Where a line in the listing below contains the word "scene", copy that line.

#### Supplied material

----

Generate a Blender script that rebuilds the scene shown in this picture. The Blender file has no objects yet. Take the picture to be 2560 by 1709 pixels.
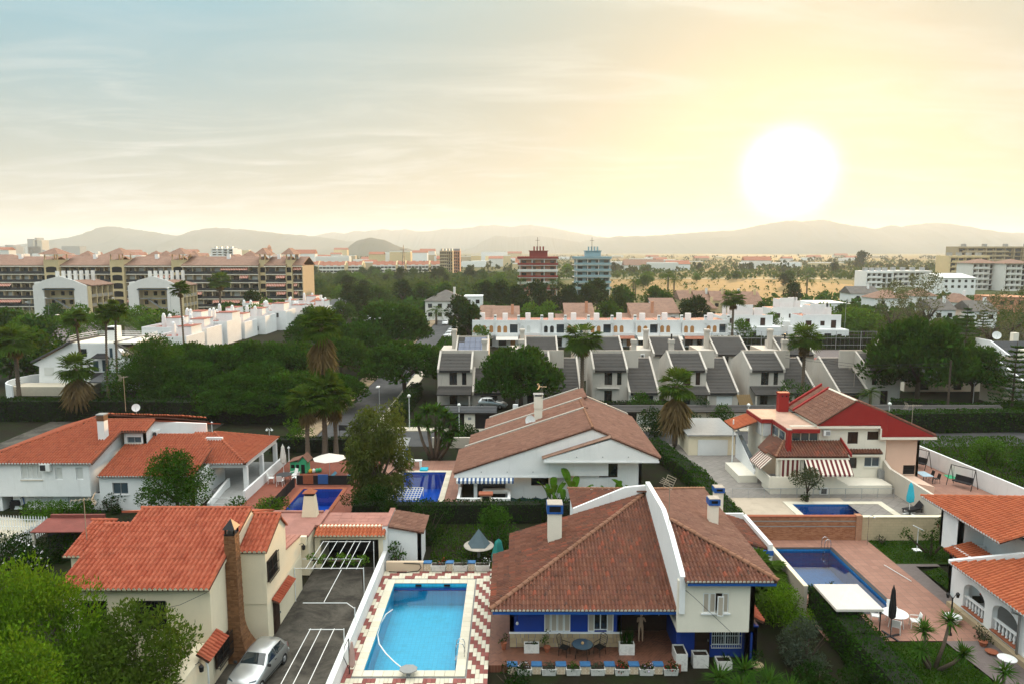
import bpy,math,random
from mathutils import Vector,Matrix
MT=Matrix.Translation
random.seed(7)
R=math.radians
SC=bpy.context.scene
COL=SC.collection
FPX,CAMH=1800.0,22.0
TILT=math.atan(227.5/FPX)
cam=bpy.data.cameras.new('camera')
cam.sensor_width=36.0
cam.lens=36.0*FPX/2560.0
cam.clip_start=.1
cam.clip_end=30000
camo=bpy.data.objects.new('camera',cam)
camo.location=(0,0,CAMH)
camo.rotation_euler=(R(90)-TILT,0,0)
COL.objects.link(camo)
SC.camera=camo
SUN_AZ,SUN_EL=R(20.6),R(5.6)
SUND=Vector((math.sin(SUN_AZ)*math.cos(SUN_EL),math.cos(SUN_AZ)*math.cos(SUN_EL),math.sin(SUN_EL)))
sun=bpy.data.lights.new('sun','SUN')
sun.energy=2.9
sun.angle=R(3.0)
sun.color=(1.0,.60,.27)
suno=bpy.data.objects.new('sun',sun)
suno.rotation_euler=SUND.to_track_quat('Z','Y').to_euler()
COL.objects.link(suno)
W=bpy.data.worlds.new('World')
SC.world=W
W.use_nodes=True
W.cycles.sampling_method='MANUAL'
W.cycles.sample_map_resolution=256
nt=W.node_tree
for n in list(nt.nodes):
 nt.nodes.remove(n)
def wn(t,**k):
 n=nt.nodes.new(t)
 for a,b in k.items():
  setattr(n,a,b)
 return n
def wl(a,b):nt.links.new(a,b)
def wmath(op,a,b=None,clamp=False):
 n=wn('ShaderNodeMath',operation=op,use_clamp=clamp)
 for i,x in enumerate((a,b)):
  if x is None:continue
  if isinstance(x,(int,float)):n.inputs[i].default_value=x
  else:wl(x,n.inputs[i])
 return n.outputs[0]
def wmix(fac,a,b,mode='MIX'):
 n=wn('ShaderNodeMix',data_type='RGBA',blend_type=mode)
 for s,x in ((n.inputs[0],fac),(n.inputs[6],a),(n.inputs[7],b)):
  if isinstance(x,(int,float)):s.default_value=x
  elif isinstance(x,tuple):s.default_value=x+(1,)
  else:wl(x,s)
 return n.outputs[2]
def wrange(x,a,b,c,d,smooth=True):
 n=wn('ShaderNodeMapRange',interpolation_type='SMOOTHSTEP' if smooth else 'LINEAR')
 wl(x,n.inputs[0])
 for i,q in enumerate((a,b,c,d)):n.inputs[i+1].default_value=q
 return n.outputs[0]
sky=wn('ShaderNodeTexSky',sky_type='NISHITA')
sky.sun_disc=False
sky.sun_elevation=SUN_EL
sky.sun_rotation=SUN_AZ
sky.altitude=0
sky.air_density=1.0
sky.dust_density=3.0
sky.ozone_density=1.5
tc=wn('ShaderNodeTexCoord')
nrm=wn('ShaderNodeVectorMath',operation='NORMALIZE');wl(tc.outputs['Generated'],nrm.inputs[0])
dot=wn('ShaderNodeVectorMath',operation='DOT_PRODUCT');wl(nrm.outputs[0],dot.inputs[0]);dot.inputs[1].default_value=SUND
ang=wmath('ARCCOSINE',wmath('MINIMUM',dot.outputs['Value'],.99999))
sep=wn('ShaderNodeSeparateXYZ');wl(nrm.outputs[0],sep.inputs[0])
zz=wmath('MAXIMUM',sep.outputs[2],.0)
den=wmath('ADD',zz,.10)
cx=wmath('DIVIDE',sep.outputs[0],den);cy=wmath('DIVIDE',sep.outputs[1],den)
cmb=wn('ShaderNodeCombineXYZ');wl(cx,cmb.inputs[0]);wl(cy,cmb.inputs[1])
def cloud(scale,rot,sx,sy,detail,dist,off):
 mp=wn('ShaderNodeMapping');wl(cmb.outputs[0],mp.inputs[0])
 mp.inputs['Rotation'].default_value=(0,0,R(rot));mp.inputs['Scale'].default_value=(sx,sy,1);mp.inputs['Location'].default_value=off
 no=wn('ShaderNodeTexNoise');wl(mp.outputs[0],no.inputs['Vector'])
 no.inputs['Scale'].default_value=scale;no.inputs['Detail'].default_value=detail;no.inputs['Distortion'].default_value=dist;no.inputs['Roughness'].default_value=.58
 return no.outputs['Fac']
c1=cloud(.9,38,1.0,2.2,8,1.6,(3.1,1.2,0))
c2=cloud(.45,10,1.0,1.6,6,.4,(7.7,.4,2))
veil=wmath('MULTIPLY',wrange(c1,.40,.72,0,1),wrange(c2,.36,.62,.2,1))
warm=wrange(ang,.0,.95,1.0,.0)
low=wrange(zz,.0,.34,1.0,.0)
nish=wn('ShaderNodeVectorMath',operation='SCALE');wl(sky.outputs[0],nish.inputs[0]);nish.inputs['Scale'].default_value=.020
air_hi=(.113,.239,.29)
air_lo=(.268,.25,.198)
air=wmix(low,air_hi,air_lo)
air=wmix(wmath('MULTIPLY',warm,.9),air,(.325,.272,.182))
air=wmix(.22,air,nish.outputs[0])
air=wmix(wmath('MULTIPLY',veil,.55),air,wmix(warm,(.34,.336,.315),(.376,.344,.276)))
air=wmix(wrange(zz,.30,.75,.0,.85),air,(.305,.295,.275))
zenith_boost=wn('ShaderNodeVectorMath',operation='SCALE');wl(air,zenith_boost.inputs[0]);wl(wrange(zz,.24,1.0,1.0,4.0),zenith_boost.inputs['Scale']);air=zenith_boost.outputs[0]  # sky brightened overhead, above the view, added to light the walls
g1=wmath('POWER',wrange(ang,.0,.42,1.0,.0,False),2.5)
g2=wmath('POWER',wrange(ang,.0,.080,1.0,.0,False),2.4)
glow=wn('ShaderNodeVectorMath',operation='SCALE');glow.inputs[0].default_value=(1.0,.52,.10);wl(wmath('MULTIPLY',g1,.12),glow.inputs['Scale'])
glow2=wn('ShaderNodeVectorMath',operation='SCALE');glow2.inputs[0].default_value=(1.0,.88,.66);wl(wmath('MULTIPLY',g2,3.4),glow2.inputs['Scale'])
a1=wn('ShaderNodeVectorMath',operation='ADD');wl(air,a1.inputs[0]);wl(glow.outputs[0],a1.inputs[1])
a2=wn('ShaderNodeVectorMath',operation='ADD');wl(a1.outputs[0],a2.inputs[0]);wl(glow2.outputs[0],a2.inputs[1])
bg=wn('ShaderNodeBackground');wl(a2.outputs[0],bg.inputs[0]);bg.inputs[1].default_value=1.0
wo=wn('ShaderNodeOutputWorld');wl(bg.outputs[0],wo.inputs[0])
SC.render.engine='CYCLES'
SC.view_settings.view_transform='Standard'
SC.view_settings.look='None'
SC.view_settings.exposure=1.42
SC.view_settings.gamma=1.0
SC.view_settings.use_curve_mapping=False
CY=SC.cycles
CY.use_denoising=True
CY.max_bounces=4
CY.diffuse_bounces=2
CY.glossy_bounces=2
CY.transmission_bounces=3
CY.transparent_max_bounces=4
CY.volume_bounces=1
CY.use_adaptive_sampling=True
CY.adaptive_threshold=.02
CY.caustics_reflective=False
CY.caustics_refractive=False
CY.sample_clamp_indirect=4.0
_c,_s=math.cos(TILT),math.sin(TILT)
def ray(u,v):
 x=(u-1280)/FPX;y=(v-854.5)/FPX
 return Vector((x,_c-y*_s,-(y*_c+_s)))
def PZ(u,v,z=.0):
 d=ray(u,v);k=(z-CAMH)/d.z
 return Vector((d.x*k,d.y*k,z))
def PY(u,v,y):
 d=ray(u,v);k=y/d.y
 return Vector((d.x*k,y,CAMH+d.z*k))
def PX(u,v,x):
 d=ray(u,v);k=x/d.x
 return Vector((x,d.y*k,CAMH+d.z*k))
def px_at(y,z=.0):
 return FPX/(y*_c+(CAMH-z)*_s)
WM={}
def _mat(loc,rz):return MT(Vector(loc))@Matrix.Rotation(rz,4,'Z')
def thing(name,label,cat,loc=(0,0,0),rz=.0,group=None):
 o=bpy.data.objects.new(name,None)
 o.empty_display_size=.2
 o.location=loc;o.rotation_euler=(0,0,rz)
 COL.objects.link(o)
 WM[o]=_mat(loc,rz)
 return tag(o,label,cat,group)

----

#### Finished task
Generate a Blender script that rebuilds the scene shown in this picture. The Blender file has no objects yet. Take the picture to be 2560 by 1709 pixels.
SC=bpy.context.scene